---------- Data block
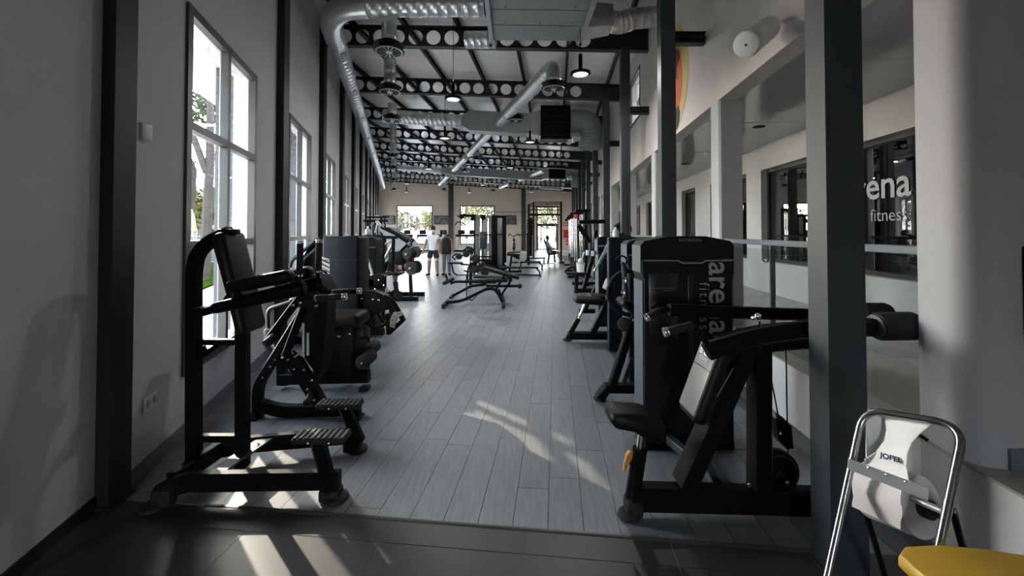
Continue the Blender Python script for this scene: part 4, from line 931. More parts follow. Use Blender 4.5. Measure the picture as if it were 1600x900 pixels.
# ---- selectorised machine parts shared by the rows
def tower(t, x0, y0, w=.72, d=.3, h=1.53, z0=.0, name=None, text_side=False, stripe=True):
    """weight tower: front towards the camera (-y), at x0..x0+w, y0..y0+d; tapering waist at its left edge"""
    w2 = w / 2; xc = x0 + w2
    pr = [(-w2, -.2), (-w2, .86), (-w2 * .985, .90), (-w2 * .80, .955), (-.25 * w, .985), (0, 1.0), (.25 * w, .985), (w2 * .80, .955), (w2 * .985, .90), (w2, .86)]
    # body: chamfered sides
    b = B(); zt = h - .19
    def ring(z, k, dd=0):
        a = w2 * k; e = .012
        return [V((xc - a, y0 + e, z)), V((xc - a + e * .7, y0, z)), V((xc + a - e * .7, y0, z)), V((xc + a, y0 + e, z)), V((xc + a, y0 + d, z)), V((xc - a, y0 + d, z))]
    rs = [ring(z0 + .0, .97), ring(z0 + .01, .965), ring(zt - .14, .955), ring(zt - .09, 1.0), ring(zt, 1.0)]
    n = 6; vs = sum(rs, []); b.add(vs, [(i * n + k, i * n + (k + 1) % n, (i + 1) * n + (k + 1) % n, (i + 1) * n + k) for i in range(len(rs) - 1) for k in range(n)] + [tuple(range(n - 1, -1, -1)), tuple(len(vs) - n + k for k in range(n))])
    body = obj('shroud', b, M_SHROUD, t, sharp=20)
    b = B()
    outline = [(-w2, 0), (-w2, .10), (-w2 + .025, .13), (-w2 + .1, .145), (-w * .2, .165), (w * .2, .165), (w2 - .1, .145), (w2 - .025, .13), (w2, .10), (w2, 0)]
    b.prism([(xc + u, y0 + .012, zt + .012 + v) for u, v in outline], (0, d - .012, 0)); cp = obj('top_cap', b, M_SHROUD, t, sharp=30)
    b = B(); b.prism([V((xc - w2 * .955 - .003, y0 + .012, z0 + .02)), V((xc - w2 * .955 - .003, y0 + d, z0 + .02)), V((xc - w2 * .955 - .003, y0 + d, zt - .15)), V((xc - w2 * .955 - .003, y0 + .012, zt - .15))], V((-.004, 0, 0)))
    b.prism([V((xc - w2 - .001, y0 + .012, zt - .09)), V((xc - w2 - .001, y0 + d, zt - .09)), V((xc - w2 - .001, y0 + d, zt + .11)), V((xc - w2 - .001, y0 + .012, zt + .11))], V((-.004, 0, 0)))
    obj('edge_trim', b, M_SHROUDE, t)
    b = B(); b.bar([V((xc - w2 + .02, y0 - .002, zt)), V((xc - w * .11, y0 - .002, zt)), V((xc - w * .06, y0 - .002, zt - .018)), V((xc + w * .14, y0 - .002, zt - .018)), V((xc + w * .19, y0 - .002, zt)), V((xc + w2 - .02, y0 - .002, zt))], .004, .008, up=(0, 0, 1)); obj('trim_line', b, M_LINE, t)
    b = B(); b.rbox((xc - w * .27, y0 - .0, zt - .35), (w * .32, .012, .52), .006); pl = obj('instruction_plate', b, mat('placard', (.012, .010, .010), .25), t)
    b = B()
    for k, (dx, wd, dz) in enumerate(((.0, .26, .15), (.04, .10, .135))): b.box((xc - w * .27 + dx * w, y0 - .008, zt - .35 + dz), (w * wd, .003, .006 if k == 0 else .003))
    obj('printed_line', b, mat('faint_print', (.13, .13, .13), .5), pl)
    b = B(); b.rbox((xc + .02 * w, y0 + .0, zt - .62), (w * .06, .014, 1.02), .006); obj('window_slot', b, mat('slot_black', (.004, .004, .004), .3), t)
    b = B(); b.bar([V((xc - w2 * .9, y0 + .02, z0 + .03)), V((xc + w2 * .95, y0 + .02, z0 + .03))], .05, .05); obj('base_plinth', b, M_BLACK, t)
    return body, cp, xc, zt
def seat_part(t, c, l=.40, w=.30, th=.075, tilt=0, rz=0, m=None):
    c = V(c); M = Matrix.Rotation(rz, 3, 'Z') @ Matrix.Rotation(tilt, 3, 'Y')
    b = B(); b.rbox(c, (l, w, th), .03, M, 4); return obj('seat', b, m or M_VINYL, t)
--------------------
Aim → Could you repeat all of the material exactly? Pictures should not be copied.

Task output →
Continue the Blender Python script for this scene: part 4, from line 931. More parts follow. Use Blender 4.5. Measure the picture as if it were 1600x900 pixels.
# ---- selectorised machine parts shared by the rows
def tower(t, x0, y0, w=.72, d=.3, h=1.53, z0=.0, name=None, text_side=False, stripe=True):
    """weight tower: front towards the camera (-y), at x0..x0+w, y0..y0+d; tapering waist at its left edge"""
    w2 = w / 2; xc = x0 + w2
    pr = [(-w2, -.2), (-w2, .86), (-w2 * .985, .90), (-w2 * .80, .955), (-.25 * w, .985), (0, 1.0), (.25 * w, .985), (w2 * .80, .955), (w2 * .985, .90), (w2, .86)]
    # body: chamfered sides
    b = B(); zt = h - .19
    def ring(z, k, dd=0):
        a = w2 * k; e = .012
        return [V((xc - a, y0 + e, z)), V((xc - a + e * .7, y0, z)), V((xc + a - e * .7, y0, z)), V((xc + a, y0 + e, z)), V((xc + a, y0 + d, z)), V((xc - a, y0 + d, z))]
    rs = [ring(z0 + .0, .97), ring(z0 + .01, .965), ring(zt - .14, .955), ring(zt - .09, 1.0), ring(zt, 1.0)]
    n = 6; vs = sum(rs, []); b.add(vs, [(i * n + k, i * n + (k + 1) % n, (i + 1) * n + (k + 1) % n, (i + 1) * n + k) for i in range(len(rs) - 1) for k in range(n)] + [tuple(range(n - 1, -1, -1)), tuple(len(vs) - n + k for k in range(n))])
    body = obj('shroud', b, M_SHROUD, t, sharp=20)
    b = B()
    outline = [(-w2, 0), (-w2, .10), (-w2 + .025, .13), (-w2 + .1, .145), (-w * .2, .165), (w * .2, .165), (w2 - .1, .145), (w2 - .025, .13), (w2, .10), (w2, 0)]
    b.prism([(xc + u, y0 + .012, zt + .012 + v) for u, v in outline], (0, d - .012, 0)); cp = obj('top_cap', b, M_SHROUD, t, sharp=30)
    b = B(); b.prism([V((xc - w2 * .955 - .003, y0 + .012, z0 + .02)), V((xc - w2 * .955 - .003, y0 + d, z0 + .02)), V((xc - w2 * .955 - .003, y0 + d, zt - .15)), V((xc - w2 * .955 - .003, y0 + .012, zt - .15))], V((-.004, 0, 0)))
    b.prism([V((xc - w2 - .001, y0 + .012, zt - .09)), V((xc - w2 - .001, y0 + d, zt - .09)), V((xc - w2 - .001, y0 + d, zt + .11)), V((xc - w2 - .001, y0 + .012, zt + .11))], V((-.004, 0, 0)))
    obj('edge_trim', b, M_SHROUDE, t)
    b = B(); b.bar([V((xc - w2 + .02, y0 - .002, zt)), V((xc - w * .11, y0 - .002, zt)), V((xc - w * .06, y0 - .002, zt - .018)), V((xc + w * .14, y0 - .002, zt - .018)), V((xc + w * .19, y0 - .002, zt)), V((xc + w2 - .02, y0 - .002, zt))], .004, .008, up=(0, 0, 1)); obj('trim_line', b, M_LINE, t)
    b = B(); b.rbox((xc - w * .27, y0 - .0, zt - .35), (w * .32, .012, .52), .006); pl = obj('instruction_plate', b, mat('placard', (.012, .010, .010), .25), t)
    b = B()
    for k, (dx, wd, dz) in enumerate(((.0, .26, .15), (.04, .10, .135))): b.box((xc - w * .27 + dx * w, y0 - .008, zt - .35 + dz), (w * wd, .003, .006 if k == 0 else .003))
    obj('printed_line', b, mat('faint_print', (.13, .13, .13), .5), pl)
    b = B(); b.rbox((xc + .02 * w, y0 + .0, zt - .62), (w * .06, .014, 1.02), .006); obj('window_slot', b, mat('slot_black', (.004, .004, .004), .3), t)
    b = B(); b.bar([V((xc - w2 * .9, y0 + .02, z0 + .03)), V((xc + w2 * .95, y0 + .02, z0 + .03))], .05, .05); obj('base_plinth', b, M_BLACK, t)
    return body, cp, xc, zt
def seat_part(t, c, l=.40, w=.30, th=.075, tilt=0, rz=0, m=None):
    c = V(c); M = Matrix.Rotation(rz, 3, 'Z') @ Matrix.Rotation(tilt, 3, 'Y')
    b = B(); b.rbox(c, (l, w, th), .03, M, 4); return obj('seat', b, m or M_VINYL, t)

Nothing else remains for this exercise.